Section IV discusses evidence on the direct effects of exchange rate variability on trade flows. Existing theoretical and empirical work is reviewed, and in some cases updated. In addition, the results of survey work are reported. Section V deals with the indirect impact of exchange rate variability on trade, through its effect on the pattern of output and investment. Among the subjects included in this section are differential impacts on traded versus nontraded goods industries; consequences for small versus large firms; and impacts on competition and industrial concentration. Section VI assesses the effects of exchange rate fluctuations on the economic environment in which firms operate. The issue here is whether exchange rate fluctuations worsen the trade-off between unemployment and inflation, or otherwise complicate the process of formulating macroeconomic policy and controlling inflation. Another important issue that is dealt with in this section is whether exchange rate volatility leads to greater pressures for protection.

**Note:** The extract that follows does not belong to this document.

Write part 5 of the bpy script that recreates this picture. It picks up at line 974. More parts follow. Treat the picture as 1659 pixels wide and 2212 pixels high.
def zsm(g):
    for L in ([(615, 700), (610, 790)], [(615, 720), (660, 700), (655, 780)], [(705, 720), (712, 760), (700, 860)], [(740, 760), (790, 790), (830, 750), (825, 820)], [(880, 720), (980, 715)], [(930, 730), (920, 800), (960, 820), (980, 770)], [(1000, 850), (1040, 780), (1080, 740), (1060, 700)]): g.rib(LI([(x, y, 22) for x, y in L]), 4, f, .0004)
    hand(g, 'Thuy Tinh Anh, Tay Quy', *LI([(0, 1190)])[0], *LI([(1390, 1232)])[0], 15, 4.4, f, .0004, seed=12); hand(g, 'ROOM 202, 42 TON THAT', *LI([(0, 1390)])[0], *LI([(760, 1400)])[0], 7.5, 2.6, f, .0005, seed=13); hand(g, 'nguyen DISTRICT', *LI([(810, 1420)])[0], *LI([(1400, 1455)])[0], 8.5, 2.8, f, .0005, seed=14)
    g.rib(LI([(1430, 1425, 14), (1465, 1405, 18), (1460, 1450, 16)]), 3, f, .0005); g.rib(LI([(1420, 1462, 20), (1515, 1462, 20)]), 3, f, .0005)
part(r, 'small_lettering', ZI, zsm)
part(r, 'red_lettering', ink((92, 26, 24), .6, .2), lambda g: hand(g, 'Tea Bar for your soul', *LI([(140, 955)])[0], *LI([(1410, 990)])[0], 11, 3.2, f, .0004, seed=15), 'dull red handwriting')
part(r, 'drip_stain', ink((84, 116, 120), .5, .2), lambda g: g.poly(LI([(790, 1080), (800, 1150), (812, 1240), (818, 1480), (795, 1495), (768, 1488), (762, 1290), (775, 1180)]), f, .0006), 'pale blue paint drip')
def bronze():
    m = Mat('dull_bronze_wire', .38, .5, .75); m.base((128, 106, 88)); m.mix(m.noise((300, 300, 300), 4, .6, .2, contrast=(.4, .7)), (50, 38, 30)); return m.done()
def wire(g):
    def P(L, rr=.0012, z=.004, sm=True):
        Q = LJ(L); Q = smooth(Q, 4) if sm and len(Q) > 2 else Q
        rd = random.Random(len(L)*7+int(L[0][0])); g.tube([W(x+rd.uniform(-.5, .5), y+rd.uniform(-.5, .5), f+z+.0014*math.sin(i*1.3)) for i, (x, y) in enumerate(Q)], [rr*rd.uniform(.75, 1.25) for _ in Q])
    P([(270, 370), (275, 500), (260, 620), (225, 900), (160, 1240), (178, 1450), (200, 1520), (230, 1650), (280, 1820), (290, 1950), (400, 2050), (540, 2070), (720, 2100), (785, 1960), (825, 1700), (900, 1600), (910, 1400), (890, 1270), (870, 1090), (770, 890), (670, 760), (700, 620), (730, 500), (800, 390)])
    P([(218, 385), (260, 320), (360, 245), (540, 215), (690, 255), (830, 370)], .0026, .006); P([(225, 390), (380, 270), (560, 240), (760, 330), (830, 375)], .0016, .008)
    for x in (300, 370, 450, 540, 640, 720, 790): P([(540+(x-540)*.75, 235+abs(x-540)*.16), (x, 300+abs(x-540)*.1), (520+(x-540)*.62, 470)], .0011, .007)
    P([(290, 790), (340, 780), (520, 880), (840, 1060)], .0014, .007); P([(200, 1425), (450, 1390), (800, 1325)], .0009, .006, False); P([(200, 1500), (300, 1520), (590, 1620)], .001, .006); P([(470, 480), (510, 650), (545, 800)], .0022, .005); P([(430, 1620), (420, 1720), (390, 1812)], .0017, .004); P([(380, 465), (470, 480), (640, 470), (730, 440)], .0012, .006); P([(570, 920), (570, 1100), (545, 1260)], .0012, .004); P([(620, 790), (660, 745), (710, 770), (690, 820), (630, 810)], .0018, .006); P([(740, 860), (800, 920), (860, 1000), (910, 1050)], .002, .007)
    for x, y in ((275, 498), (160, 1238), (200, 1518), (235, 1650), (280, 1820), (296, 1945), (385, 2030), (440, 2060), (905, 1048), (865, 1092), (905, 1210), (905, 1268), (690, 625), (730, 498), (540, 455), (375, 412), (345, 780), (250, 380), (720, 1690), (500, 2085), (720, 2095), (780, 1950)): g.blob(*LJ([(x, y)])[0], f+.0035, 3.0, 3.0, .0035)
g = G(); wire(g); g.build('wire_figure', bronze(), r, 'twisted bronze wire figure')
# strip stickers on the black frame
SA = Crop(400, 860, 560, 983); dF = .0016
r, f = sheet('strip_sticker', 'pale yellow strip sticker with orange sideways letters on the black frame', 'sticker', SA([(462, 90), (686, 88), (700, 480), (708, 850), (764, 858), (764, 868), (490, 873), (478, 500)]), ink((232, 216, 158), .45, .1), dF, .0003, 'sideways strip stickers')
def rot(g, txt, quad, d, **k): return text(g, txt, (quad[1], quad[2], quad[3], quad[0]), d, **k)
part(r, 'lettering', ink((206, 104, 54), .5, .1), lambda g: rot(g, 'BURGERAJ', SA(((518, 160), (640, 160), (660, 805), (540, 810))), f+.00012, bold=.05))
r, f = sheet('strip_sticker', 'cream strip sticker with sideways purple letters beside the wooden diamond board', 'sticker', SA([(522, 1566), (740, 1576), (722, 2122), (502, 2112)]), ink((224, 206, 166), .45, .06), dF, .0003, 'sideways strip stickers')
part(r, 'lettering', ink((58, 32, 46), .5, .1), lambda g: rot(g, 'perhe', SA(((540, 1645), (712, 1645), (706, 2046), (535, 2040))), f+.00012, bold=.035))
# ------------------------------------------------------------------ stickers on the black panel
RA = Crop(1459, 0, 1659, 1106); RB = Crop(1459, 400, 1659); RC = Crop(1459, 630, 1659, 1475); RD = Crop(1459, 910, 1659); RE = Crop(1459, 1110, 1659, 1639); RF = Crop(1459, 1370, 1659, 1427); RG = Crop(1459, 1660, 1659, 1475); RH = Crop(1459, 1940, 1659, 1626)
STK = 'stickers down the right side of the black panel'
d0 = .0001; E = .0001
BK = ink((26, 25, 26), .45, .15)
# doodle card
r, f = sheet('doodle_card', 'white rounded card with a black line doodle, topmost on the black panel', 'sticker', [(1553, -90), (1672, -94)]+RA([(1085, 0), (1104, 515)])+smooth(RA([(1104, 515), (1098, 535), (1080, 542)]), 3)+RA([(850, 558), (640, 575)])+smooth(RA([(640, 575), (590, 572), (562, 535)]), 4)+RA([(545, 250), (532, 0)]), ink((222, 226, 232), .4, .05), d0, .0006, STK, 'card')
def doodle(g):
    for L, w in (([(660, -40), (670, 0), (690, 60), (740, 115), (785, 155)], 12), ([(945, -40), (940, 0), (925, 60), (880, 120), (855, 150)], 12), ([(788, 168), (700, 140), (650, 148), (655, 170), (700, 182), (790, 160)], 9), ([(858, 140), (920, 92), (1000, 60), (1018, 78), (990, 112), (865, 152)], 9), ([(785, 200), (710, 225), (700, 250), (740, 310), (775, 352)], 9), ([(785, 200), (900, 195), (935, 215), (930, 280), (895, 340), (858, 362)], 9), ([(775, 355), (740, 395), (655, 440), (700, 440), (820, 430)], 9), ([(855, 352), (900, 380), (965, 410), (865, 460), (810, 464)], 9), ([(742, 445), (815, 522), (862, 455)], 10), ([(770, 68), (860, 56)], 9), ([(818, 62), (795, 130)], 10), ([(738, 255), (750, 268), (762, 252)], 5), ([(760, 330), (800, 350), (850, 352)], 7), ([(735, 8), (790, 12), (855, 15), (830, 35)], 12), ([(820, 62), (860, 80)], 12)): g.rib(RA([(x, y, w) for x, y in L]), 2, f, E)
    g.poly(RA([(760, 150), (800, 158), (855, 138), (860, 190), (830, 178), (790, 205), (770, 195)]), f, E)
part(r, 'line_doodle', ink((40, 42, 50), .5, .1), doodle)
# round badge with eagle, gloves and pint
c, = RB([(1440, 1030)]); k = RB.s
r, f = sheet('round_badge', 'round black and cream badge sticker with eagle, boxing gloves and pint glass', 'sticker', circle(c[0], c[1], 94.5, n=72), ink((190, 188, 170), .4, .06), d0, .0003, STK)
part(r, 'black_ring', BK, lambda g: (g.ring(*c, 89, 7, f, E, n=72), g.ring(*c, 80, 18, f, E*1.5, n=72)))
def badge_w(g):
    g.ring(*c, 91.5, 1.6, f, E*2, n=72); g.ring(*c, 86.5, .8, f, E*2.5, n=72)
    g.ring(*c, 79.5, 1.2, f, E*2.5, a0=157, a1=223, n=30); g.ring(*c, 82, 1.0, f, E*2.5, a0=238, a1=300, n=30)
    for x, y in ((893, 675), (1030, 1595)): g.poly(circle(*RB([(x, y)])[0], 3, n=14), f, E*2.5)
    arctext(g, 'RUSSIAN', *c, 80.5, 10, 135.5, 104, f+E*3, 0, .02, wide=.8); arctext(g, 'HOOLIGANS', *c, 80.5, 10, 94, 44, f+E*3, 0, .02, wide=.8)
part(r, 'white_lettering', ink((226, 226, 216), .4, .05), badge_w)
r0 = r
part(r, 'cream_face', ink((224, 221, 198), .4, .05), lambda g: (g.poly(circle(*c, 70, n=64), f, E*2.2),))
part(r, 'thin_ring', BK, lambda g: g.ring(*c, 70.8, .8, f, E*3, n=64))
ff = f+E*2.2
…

Section VII attempts to put the preceding discussion in perspective by analyzing the significance of the findings that have been reached. It discusses some of the reasons why exchange rates might have been so variable over the past ten years, and the economic functions that exchange rates perform, over and beyond their task of providing appropriate signals for international trade flows. Section VIII of the paper is intended to be a self-contained synopsis of the analysis and conclusions of the main text.

A number of appendices present statistical series on exchange rate variability and describe the empirical tests that are reported more briefly in the main text.